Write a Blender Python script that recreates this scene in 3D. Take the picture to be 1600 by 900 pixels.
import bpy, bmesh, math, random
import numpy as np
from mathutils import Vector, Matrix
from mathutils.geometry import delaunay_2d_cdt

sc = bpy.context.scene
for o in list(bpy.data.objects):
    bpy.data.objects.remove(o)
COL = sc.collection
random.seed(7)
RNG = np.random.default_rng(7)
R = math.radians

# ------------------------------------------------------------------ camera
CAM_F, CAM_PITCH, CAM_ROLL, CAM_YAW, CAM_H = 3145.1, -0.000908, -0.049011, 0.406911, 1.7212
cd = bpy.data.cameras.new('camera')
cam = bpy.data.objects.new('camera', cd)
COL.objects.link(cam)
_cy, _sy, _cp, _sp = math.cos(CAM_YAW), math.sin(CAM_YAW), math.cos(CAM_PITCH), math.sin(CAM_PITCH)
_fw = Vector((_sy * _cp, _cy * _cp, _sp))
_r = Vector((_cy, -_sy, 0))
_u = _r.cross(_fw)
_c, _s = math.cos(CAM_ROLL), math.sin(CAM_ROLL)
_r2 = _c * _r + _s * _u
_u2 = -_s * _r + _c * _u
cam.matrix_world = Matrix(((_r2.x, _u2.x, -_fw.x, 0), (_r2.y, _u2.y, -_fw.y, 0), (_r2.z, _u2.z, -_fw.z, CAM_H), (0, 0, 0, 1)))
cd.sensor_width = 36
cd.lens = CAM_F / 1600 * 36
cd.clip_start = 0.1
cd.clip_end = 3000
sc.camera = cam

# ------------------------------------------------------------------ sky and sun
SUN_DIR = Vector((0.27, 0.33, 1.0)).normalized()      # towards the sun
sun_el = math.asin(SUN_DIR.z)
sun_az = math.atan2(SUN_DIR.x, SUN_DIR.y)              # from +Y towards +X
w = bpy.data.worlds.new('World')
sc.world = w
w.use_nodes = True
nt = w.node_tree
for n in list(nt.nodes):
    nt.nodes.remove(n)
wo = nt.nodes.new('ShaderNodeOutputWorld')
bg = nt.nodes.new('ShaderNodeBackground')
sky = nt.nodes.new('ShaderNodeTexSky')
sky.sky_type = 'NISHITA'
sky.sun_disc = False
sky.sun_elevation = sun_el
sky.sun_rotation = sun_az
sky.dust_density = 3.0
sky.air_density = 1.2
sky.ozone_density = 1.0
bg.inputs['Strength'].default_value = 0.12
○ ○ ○
=== Task brief ===
Beginning at the top of the data, please return every line until and including the line containing "sc.camera = cam", copied exactly, and nothing past it.

=== Output for this task ===
Write a Blender Python script that recreates this scene in 3D. Take the picture to be 1600 by 900 pixels.
import bpy, bmesh, math, random
import numpy as np
from mathutils import Vector, Matrix
from mathutils.geometry import delaunay_2d_cdt

sc = bpy.context.scene
for o in list(bpy.data.objects):
    bpy.data.objects.remove(o)
COL = sc.collection
random.seed(7)
RNG = np.random.default_rng(7)
R = math.radians

# ------------------------------------------------------------------ camera
CAM_F, CAM_PITCH, CAM_ROLL, CAM_YAW, CAM_H = 3145.1, -0.000908, -0.049011, 0.406911, 1.7212
cd = bpy.data.cameras.new('camera')
cam = bpy.data.objects.new('camera', cd)
COL.objects.link(cam)
_cy, _sy, _cp, _sp = math.cos(CAM_YAW), math.sin(CAM_YAW), math.cos(CAM_PITCH), math.sin(CAM_PITCH)
_fw = Vector((_sy * _cp, _cy * _cp, _sp))
_r = Vector((_cy, -_sy, 0))
_u = _r.cross(_fw)
_c, _s = math.cos(CAM_ROLL), math.sin(CAM_ROLL)
_r2 = _c * _r + _s * _u
_u2 = -_s * _r + _c * _u
cam.matrix_world = Matrix(((_r2.x, _u2.x, -_fw.x, 0), (_r2.y, _u2.y, -_fw.y, 0), (_r2.z, _u2.z, -_fw.z, CAM_H), (0, 0, 0, 1)))
cd.sensor_width = 36
cd.lens = CAM_F / 1600 * 36
cd.clip_start = 0.1
cd.clip_end = 3000
sc.camera = cam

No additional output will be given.